● **LISTED RECORDS**
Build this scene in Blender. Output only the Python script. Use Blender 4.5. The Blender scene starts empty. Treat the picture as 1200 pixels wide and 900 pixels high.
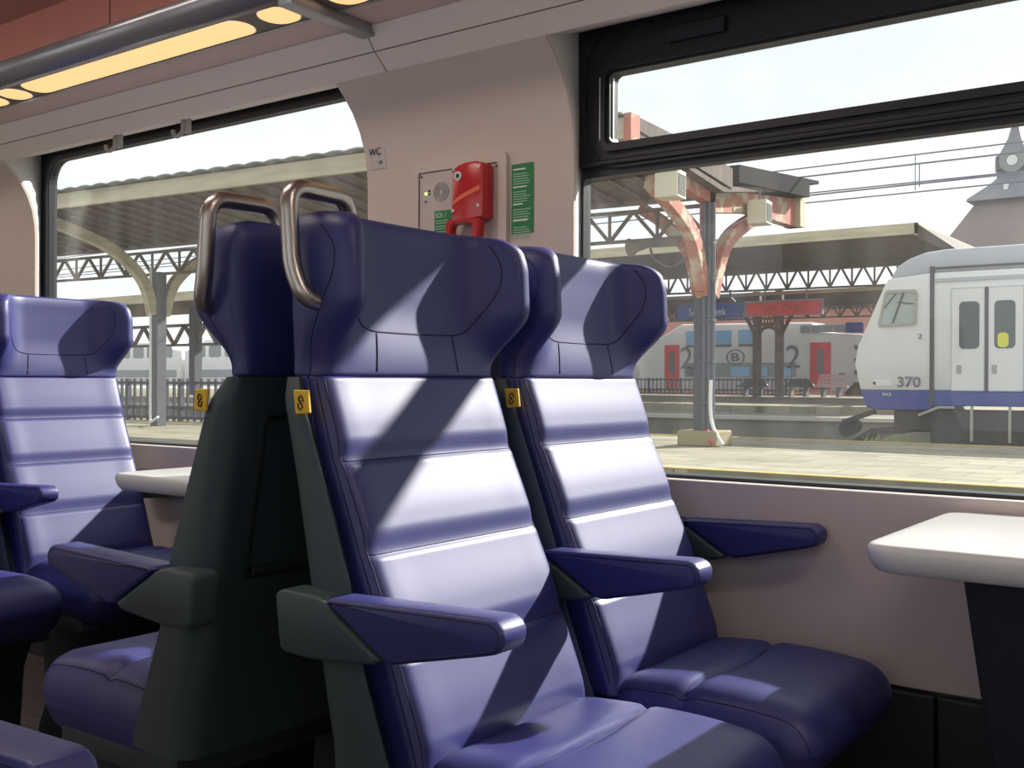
import bpy, bmesh, math, random
from mathutils import Vector, Matrix
from mathutils.bvhtree import BVHTree
random.seed(7)
S = bpy.context.scene
COL = S.collection
PI = math.pi

# ------------------------------------------------------------------ materials
def mat(name, col, rough=0.5, metal=0.0, spec=0.5, noise=None, bump=None, emit=None, coat=0.0, sheen=0.0):
    m = bpy.data.materials.new(name); m.use_nodes = True
    nt = m.node_tree; N = nt.nodes; L = nt.links
    b = N['Principled BSDF']
    b.inputs['Base Color'].default_value = (*col, 1)
    b.inputs['Roughness'].default_value = rough
    b.inputs['Metallic'].default_value = metal
    b.inputs['Specular IOR Level'].default_value = spec
    b.inputs['Coat Weight'].default_value = coat
    b.inputs['Coat Roughness'].default_value = 0.25
    b.inputs['Sheen Weight'].default_value = sheen
    tc = N.new('ShaderNodeTexCoord')
    if noise:
        col2, scale, lo, hi = noise[:4]
        mp = N.new('ShaderNodeMapping'); L.new(tc.outputs['Object'], mp.inputs[0])
        if len(noise) > 4: mp.inputs['Scale'].default_value = noise[4]
        n = N.new('ShaderNodeTexNoise'); n.inputs['Scale'].default_value = scale; n.inputs['Detail'].default_value = 6
        L.new(mp.outputs[0], n.inputs['Vector'])
        r = N.new('ShaderNodeValToRGB'); r.color_ramp.elements[0].position = lo; r.color_ramp.elements[1].position = hi
        r.color_ramp.elements[0].color = (*col, 1); r.color_ramp.elements[1].color = (*col2, 1)
        L.new(n.outputs['Fac'], r.inputs[0]); L.new(r.outputs[0], b.inputs['Base Color'])
    if bump:
        sc, st = bump[:2]
        n2 = N.new('ShaderNodeTexNoise'); n2.inputs['Scale'].default_value = sc; n2.inputs['Detail'].default_value = 4
        L.new(tc.outputs['Object'], n2.inputs['Vector'])
        bp = N.new('ShaderNodeBump'); bp.inputs['Strength'].default_value = st; bp.inputs['Distance'].default_value = 0.002
        L.new(n2.outputs['Fac'], bp.inputs['Height']); L.new(bp.outputs[0], b.inputs['Normal'])
    if emit:
        b.inputs['Emission Color'].default_value = (*emit[0], 1); b.inputs['Emission Strength'].default_value = emit[1]
    return m

LEATHER = mat('blue_leather', (0.022, 0.025, 0.142), 0.48, 0, 0.62, noise=((0.025, 0.028, 0.152), 9, .35, .7), bump=(500, .07))
LEATHER_D = mat('dark_blue_leather', (0.022, 0.022, 0.125), 0.48, 0, 0.8, bump=(500, .07))
SEAM = mat('navy_stitching', (0.012, 0.012, 0.06), 0.7)
SHELL = mat('dark_green_plastic', (0.042, 0.060, 0.068), 0.5, 0, 0.4, bump=(600, .12))
SHELL2 = mat('black_green_plastic', (0.012, 0.018, 0.022), 0.6, 0, 0.3)
STEEL = mat('brushed_steel', (0.44, 0.40, 0.365), 0.33, 1.0, bump=(300, .03))
YEL = mat('yellow_tab', (0.72, 0.45, 0.02), 0.6)
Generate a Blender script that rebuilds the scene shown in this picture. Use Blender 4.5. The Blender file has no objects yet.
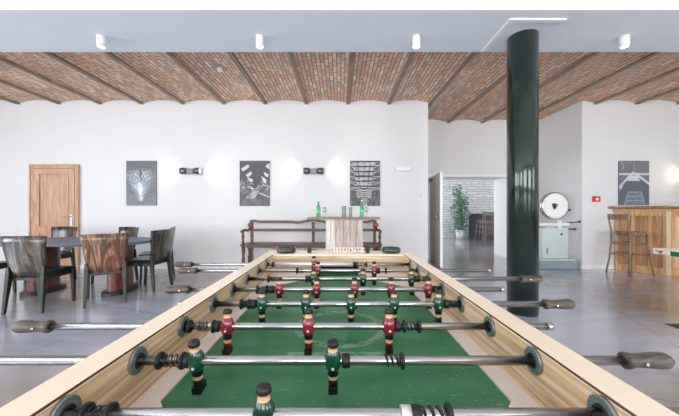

● **AIM**
Transcribe each entry above exactly, apart from the pictures.

● **TASK SOLUTION**
Build this scene in Blender. Output only the Python script. Use Blender 4.5. The Blender scene starts empty. Treat the picture as 1200 pixels wide and 900 pixels high.
import bpy, bmesh, math, random
from mathutils import Vector, Matrix
from mathutils.bvhtree import BVHTree
random.seed(7)
S = bpy.context.scene
COL = S.collection
PI = math.pi

# ------------------------------------------------------------------ materials
def mat(name, col, rough=0.5, metal=0.0, spec=0.5, noise=None, bump=None, emit=None, coat=0.0, sheen=0.0):
    m = bpy.data.materials.new(name); m.use_nodes = True
    nt = m.node_tree; N = nt.nodes; L = nt.links
    b = N['Principled BSDF']
    b.inputs['Base Color'].default_value = (*col, 1)
    b.inputs['Roughness'].default_value = rough
    b.inputs['Metallic'].default_value = metal
    b.inputs['Specular IOR Level'].default_value = spec
    b.inputs['Coat Weight'].default_value = coat
    b.inputs['Coat Roughness'].default_value = 0.25
    b.inputs['Sheen Weight'].default_value = sheen
    tc = N.new('ShaderNodeTexCoord')
    if noise:
        col2, scale, lo, hi = noise[:4]
        mp = N.new('ShaderNodeMapping'); L.new(tc.outputs['Object'], mp.inputs[0])
        if len(noise) > 4: mp.inputs['Scale'].default_value = noise[4]
        n = N.new('ShaderNodeTexNoise'); n.inputs['Scale'].default_value = scale; n.inputs['Detail'].default_value = 6
        L.new(mp.outputs[0], n.inputs['Vector'])
        r = N.new('ShaderNodeValToRGB'); r.color_ramp.elements[0].position = lo; r.color_ramp.elements[1].position = hi
        r.color_ramp.elements[0].color = (*col, 1); r.color_ramp.elements[1].color = (*col2, 1)
        L.new(n.outputs['Fac'], r.inputs[0]); L.new(r.outputs[0], b.inputs['Base Color'])
    if bump:
        sc, st = bump[:2]
        n2 = N.new('ShaderNodeTexNoise'); n2.inputs['Scale'].default_value = sc; n2.inputs['Detail'].default_value = 4
        L.new(tc.outputs['Object'], n2.inputs['Vector'])
        bp = N.new('ShaderNodeBump'); bp.inputs['Strength'].default_value = st; bp.inputs['Distance'].default_value = 0.002
        L.new(n2.outputs['Fac'], bp.inputs['Height']); L.new(bp.outputs[0], b.inputs['Normal'])
    if emit:
        b.inputs['Emission Color'].default_value = (*emit[0], 1); b.inputs['Emission Strength'].default_value = emit[1]
    return m

LEATHER = mat('blue_leather', (0.022, 0.025, 0.142), 0.48, 0, 0.62, noise=((0.025, 0.028, 0.152), 9, .35, .7), bump=(500, .07))
LEATHER_D = mat('dark_blue_leather', (0.022, 0.022, 0.125), 0.48, 0, 0.8, bump=(500, .07))
SEAM = mat('navy_stitching', (0.012, 0.012, 0.06), 0.7)
SHELL = mat('dark_green_plastic', (0.042, 0.060, 0.068), 0.5, 0, 0.4, bump=(600, .12))
SHELL2 = mat('black_green_plastic', (0.012, 0.018, 0.022), 0.6, 0, 0.3)
STEEL = mat('brushed_steel', (0.44, 0.40, 0.365), 0.33, 1.0, bump=(300, .03))
YEL = mat('yellow_tab', (0.72, 0.45, 0.02), 0.6)
Generate a Blender script that rebuilds the scene shown in this picture. Use Blender 4.5. The Blender file has no objects yet.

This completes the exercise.